For years I have felt the need for a space to come together with other literacy practitioners to discuss the feelings we have while listening to the intimate and often traumatic experiences of learners in our programs. I was very aware that encouraging literacy learners to write from personal experience created a space where we heard very disturbing things. We were then in the position of hearing experiences that were often removed from our own present life situations.  The story research project has been a wish finally coming true for me. Our research group was very open to exploring very personal feelings and the space we shared was very respectful.  We called our time together deep listening. We needed this experience and we were very open about how we entered this time with each other, looking for what would emerge each time, and cherishing the time together. This is a very personal reaction to a research project, but I was also aware how it related to the field we work in everyday. There was this lingering feeling about how unusual our research situation was compared to the experience of keeping up with our daily life in literacy. When feelings of discomfort and difference arise in our work we are on the spot and have to choose the best response for the moment but can be left with disturbing feeling and questions that are not resolved even for years. These feelings and experiences surfaced and lived in our storytelling. I don’t mean that we “used” the stories as much as we experienced them together.

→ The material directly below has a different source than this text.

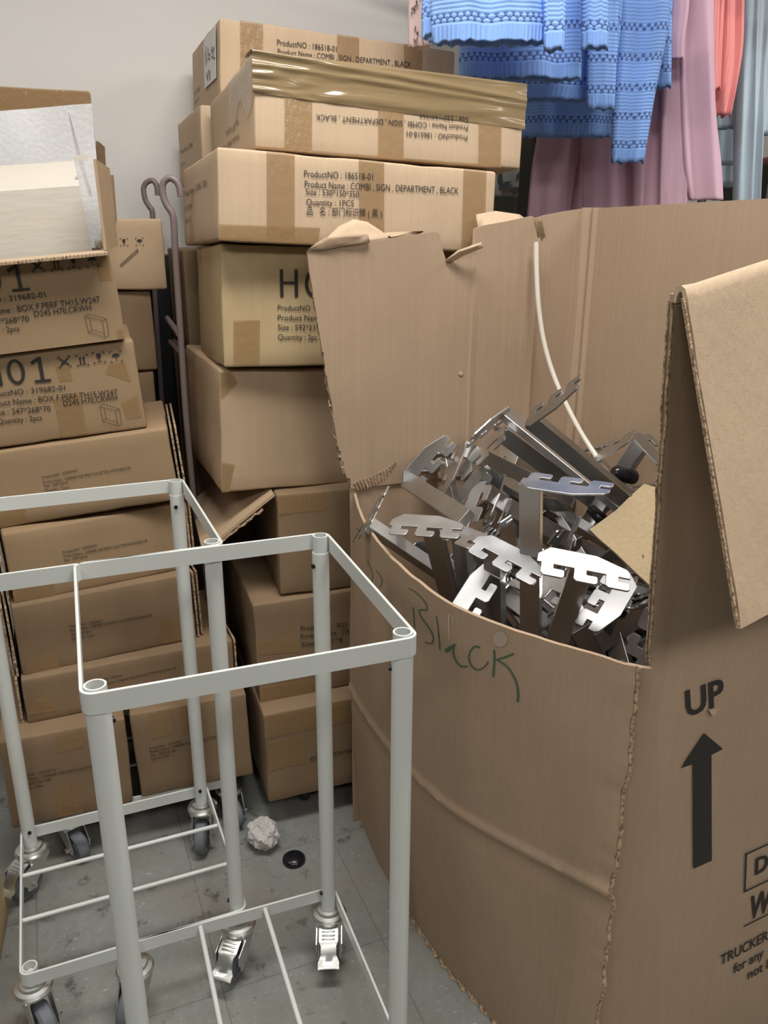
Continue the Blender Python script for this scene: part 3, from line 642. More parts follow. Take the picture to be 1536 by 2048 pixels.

When the research group began to reach out of our group and bring our story experience to workshops at conferences, it seemed like such a different environment. I wondered how would this change the experience. I felt it would be valuable but wondered if I could be presented in the same way in a short time with people who may not even know each other. It is different. What it was, turned out to be very much needed by the workshop participants. This was very inspiring. Because we did the groups with activities and artwork, it was surprising and refreshing for people who came to the workshops. We confirmed what we thought that there is a great need for space and time to reflect on and express the experiences of community work such as literacy and in other fields too.

I am left with questions now about how what we have found can live now that the research project is being completed. We each experienced ways of relating to our own experience and seeing in new ways; that of course is priceless. Because the experience was so rich there is the feeling left that the story group is needed and should continue but how is not clear to me. Since this has been a very important experience for all of us in the research group, I hope that what comes next will evolve just like each of our times together, as we trust the process we are in with story. I suspect what is needed is an ongoing opportunity for this kind of experience for the well being of our community.